ENTRIES SHOWN:
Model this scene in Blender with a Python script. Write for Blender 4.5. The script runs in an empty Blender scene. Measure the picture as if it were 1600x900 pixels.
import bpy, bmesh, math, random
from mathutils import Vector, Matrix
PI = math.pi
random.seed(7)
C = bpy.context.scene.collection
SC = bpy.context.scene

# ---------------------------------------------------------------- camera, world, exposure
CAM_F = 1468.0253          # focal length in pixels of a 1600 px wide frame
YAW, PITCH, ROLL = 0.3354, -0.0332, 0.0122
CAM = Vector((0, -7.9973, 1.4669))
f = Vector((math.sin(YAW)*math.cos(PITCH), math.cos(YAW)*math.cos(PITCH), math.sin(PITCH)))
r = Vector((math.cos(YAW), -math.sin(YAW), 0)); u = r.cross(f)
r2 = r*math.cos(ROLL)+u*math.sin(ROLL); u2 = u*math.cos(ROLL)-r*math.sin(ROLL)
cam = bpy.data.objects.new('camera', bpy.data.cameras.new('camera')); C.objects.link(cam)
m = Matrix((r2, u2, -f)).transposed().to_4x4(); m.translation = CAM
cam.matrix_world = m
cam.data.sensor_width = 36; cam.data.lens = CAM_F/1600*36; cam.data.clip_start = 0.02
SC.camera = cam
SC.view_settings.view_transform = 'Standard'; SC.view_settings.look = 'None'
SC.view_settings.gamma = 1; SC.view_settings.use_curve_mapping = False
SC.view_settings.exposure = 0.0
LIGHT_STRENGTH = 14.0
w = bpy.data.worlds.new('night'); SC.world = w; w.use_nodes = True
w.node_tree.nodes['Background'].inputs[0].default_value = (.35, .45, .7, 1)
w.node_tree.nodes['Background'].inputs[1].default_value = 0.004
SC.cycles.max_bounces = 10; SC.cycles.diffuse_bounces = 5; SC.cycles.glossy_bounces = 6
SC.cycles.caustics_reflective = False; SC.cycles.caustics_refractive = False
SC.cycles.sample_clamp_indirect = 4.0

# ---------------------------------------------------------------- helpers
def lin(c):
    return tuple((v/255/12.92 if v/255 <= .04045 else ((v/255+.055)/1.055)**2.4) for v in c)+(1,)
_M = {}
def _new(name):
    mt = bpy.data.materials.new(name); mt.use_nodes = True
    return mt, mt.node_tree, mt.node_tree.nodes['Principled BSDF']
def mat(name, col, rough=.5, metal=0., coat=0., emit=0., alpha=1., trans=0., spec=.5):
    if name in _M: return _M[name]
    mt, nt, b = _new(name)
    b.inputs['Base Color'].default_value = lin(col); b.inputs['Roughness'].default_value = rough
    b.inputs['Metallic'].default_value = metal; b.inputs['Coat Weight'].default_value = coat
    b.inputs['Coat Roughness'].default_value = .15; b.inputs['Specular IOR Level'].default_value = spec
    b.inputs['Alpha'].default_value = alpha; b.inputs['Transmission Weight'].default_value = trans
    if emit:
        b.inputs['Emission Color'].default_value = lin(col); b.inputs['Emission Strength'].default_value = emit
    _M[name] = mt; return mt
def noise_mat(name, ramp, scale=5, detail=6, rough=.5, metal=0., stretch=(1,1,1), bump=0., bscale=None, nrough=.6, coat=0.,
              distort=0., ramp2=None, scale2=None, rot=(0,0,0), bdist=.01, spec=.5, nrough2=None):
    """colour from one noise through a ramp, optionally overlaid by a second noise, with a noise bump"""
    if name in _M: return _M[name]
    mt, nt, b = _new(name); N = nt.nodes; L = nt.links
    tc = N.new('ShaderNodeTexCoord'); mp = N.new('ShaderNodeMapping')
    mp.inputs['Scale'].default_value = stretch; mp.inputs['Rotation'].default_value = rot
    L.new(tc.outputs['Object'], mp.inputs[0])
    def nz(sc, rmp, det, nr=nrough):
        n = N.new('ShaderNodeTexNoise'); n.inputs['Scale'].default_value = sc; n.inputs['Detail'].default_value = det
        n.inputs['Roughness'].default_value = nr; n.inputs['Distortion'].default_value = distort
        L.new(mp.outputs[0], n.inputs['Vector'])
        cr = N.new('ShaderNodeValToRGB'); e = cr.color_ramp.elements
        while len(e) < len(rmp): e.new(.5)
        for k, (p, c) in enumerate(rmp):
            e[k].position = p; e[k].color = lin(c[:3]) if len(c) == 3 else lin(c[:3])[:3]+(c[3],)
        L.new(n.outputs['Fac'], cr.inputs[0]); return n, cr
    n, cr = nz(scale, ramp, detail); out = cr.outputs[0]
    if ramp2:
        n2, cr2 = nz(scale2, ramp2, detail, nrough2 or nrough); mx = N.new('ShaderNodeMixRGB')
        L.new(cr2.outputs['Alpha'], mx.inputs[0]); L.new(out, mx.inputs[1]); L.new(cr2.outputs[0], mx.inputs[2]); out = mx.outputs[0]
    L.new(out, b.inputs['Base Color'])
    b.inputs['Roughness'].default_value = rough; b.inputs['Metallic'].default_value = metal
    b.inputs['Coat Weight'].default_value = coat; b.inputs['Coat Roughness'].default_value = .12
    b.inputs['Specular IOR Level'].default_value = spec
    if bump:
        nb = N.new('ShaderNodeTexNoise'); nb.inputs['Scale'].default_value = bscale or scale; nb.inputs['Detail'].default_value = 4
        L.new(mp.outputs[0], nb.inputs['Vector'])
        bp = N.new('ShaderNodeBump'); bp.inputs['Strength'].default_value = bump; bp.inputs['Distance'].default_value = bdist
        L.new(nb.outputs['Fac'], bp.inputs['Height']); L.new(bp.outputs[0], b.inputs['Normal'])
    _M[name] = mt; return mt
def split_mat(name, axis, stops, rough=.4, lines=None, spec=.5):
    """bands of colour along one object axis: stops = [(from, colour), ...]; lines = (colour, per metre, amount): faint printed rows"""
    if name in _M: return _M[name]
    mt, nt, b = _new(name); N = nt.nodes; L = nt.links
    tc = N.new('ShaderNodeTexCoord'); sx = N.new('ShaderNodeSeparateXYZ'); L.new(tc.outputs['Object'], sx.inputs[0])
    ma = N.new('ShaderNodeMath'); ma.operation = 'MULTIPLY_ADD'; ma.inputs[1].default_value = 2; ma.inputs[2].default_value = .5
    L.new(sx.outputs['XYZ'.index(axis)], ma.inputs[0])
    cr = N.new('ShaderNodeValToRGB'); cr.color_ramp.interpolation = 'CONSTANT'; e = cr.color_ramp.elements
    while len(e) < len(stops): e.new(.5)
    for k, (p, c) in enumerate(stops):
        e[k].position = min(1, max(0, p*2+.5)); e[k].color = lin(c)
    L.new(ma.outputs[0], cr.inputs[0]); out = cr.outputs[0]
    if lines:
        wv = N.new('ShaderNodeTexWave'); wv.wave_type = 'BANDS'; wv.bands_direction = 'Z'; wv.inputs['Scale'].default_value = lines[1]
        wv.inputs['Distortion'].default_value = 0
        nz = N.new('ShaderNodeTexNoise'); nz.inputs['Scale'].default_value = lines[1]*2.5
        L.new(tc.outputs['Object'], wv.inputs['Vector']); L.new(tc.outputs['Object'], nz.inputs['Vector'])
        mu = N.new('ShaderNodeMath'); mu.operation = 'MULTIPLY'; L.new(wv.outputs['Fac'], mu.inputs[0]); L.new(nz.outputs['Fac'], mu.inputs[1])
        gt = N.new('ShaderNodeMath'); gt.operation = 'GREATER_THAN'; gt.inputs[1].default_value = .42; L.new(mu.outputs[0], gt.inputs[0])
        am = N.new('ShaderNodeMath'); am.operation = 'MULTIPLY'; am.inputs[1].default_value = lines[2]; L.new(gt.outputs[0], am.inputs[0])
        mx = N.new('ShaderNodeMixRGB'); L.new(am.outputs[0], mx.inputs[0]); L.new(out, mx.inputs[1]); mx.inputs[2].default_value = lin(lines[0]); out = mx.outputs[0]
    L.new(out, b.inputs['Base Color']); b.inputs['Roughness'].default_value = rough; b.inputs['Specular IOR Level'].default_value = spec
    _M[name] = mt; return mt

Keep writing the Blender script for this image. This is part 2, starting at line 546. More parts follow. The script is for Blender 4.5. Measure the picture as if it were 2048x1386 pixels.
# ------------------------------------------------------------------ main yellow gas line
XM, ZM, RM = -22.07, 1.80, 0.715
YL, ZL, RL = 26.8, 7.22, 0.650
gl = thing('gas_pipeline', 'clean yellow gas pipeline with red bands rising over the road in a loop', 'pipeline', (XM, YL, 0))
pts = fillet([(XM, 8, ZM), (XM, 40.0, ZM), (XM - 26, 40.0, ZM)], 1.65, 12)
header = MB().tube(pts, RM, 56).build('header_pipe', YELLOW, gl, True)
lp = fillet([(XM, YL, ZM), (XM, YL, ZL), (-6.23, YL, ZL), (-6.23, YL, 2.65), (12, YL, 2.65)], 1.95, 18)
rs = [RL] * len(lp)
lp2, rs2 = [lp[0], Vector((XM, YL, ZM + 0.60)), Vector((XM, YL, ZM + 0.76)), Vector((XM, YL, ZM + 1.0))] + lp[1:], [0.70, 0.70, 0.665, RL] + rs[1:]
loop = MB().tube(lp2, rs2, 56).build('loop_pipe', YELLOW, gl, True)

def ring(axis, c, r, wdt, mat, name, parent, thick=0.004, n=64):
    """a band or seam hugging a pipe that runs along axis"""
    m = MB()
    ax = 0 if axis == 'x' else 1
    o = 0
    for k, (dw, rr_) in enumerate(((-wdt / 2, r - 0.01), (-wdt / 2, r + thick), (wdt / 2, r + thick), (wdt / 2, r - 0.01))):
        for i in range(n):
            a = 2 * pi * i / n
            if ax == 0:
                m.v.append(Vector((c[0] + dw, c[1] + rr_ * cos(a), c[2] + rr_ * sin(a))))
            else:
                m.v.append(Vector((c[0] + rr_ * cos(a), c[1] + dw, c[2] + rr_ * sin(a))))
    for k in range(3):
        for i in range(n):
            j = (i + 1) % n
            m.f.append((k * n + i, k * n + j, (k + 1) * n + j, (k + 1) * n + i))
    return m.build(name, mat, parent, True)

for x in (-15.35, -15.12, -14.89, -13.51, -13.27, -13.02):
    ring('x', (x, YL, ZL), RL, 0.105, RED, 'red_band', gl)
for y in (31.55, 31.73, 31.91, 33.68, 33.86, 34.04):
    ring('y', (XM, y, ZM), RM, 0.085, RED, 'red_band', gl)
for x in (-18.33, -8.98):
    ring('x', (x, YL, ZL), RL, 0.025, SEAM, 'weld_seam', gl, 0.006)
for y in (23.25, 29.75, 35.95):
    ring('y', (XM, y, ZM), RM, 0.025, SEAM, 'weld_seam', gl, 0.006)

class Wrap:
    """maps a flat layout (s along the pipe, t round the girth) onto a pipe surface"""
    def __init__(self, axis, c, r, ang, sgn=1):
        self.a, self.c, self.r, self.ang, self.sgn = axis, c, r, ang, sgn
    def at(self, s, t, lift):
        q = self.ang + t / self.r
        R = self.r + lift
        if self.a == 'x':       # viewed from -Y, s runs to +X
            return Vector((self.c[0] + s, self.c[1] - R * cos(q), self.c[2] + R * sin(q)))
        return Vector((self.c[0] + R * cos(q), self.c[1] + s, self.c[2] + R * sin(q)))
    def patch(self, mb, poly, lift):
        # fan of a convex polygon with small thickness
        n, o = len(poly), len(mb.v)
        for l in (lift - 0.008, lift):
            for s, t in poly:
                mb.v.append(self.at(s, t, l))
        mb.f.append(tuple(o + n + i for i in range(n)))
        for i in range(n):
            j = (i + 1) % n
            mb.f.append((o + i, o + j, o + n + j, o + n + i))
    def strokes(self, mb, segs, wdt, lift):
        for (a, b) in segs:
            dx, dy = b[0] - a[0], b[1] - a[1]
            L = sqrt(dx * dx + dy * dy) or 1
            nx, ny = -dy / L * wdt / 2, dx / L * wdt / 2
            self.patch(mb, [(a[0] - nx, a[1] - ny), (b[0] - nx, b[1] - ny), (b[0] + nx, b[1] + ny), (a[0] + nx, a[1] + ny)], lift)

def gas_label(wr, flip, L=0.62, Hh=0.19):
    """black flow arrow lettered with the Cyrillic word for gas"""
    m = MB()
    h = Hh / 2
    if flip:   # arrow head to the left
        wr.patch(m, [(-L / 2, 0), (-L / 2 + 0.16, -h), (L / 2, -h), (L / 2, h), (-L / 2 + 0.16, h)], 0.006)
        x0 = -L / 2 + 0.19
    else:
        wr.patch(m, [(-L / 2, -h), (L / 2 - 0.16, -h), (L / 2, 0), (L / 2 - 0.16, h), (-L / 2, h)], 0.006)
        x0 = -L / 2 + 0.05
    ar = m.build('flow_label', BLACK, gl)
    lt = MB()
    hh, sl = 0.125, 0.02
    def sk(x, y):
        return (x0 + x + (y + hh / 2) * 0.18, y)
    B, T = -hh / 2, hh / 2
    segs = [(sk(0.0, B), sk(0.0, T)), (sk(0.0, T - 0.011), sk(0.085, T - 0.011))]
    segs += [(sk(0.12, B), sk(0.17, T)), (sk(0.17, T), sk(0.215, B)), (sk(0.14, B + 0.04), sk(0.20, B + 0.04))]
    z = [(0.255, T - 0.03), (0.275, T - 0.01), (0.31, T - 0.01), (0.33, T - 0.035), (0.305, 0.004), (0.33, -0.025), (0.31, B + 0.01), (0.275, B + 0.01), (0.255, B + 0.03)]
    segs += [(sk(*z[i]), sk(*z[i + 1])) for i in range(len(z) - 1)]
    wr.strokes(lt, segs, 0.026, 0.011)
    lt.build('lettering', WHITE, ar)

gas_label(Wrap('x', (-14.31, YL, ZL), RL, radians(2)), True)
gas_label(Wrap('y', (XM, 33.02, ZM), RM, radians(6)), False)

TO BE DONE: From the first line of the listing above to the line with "SC = bpy.context.scene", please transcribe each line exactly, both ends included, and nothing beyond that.

SOLUTION TO THIS EXERCISE:
Model this scene in Blender with a Python script. Write for Blender 4.5. The script runs in an empty Blender scene. Measure the picture as if it were 1600x900 pixels.
import bpy, bmesh, math, random
from mathutils import Vector, Matrix
PI = math.pi
random.seed(7)
C = bpy.context.scene.collection
SC = bpy.context.scene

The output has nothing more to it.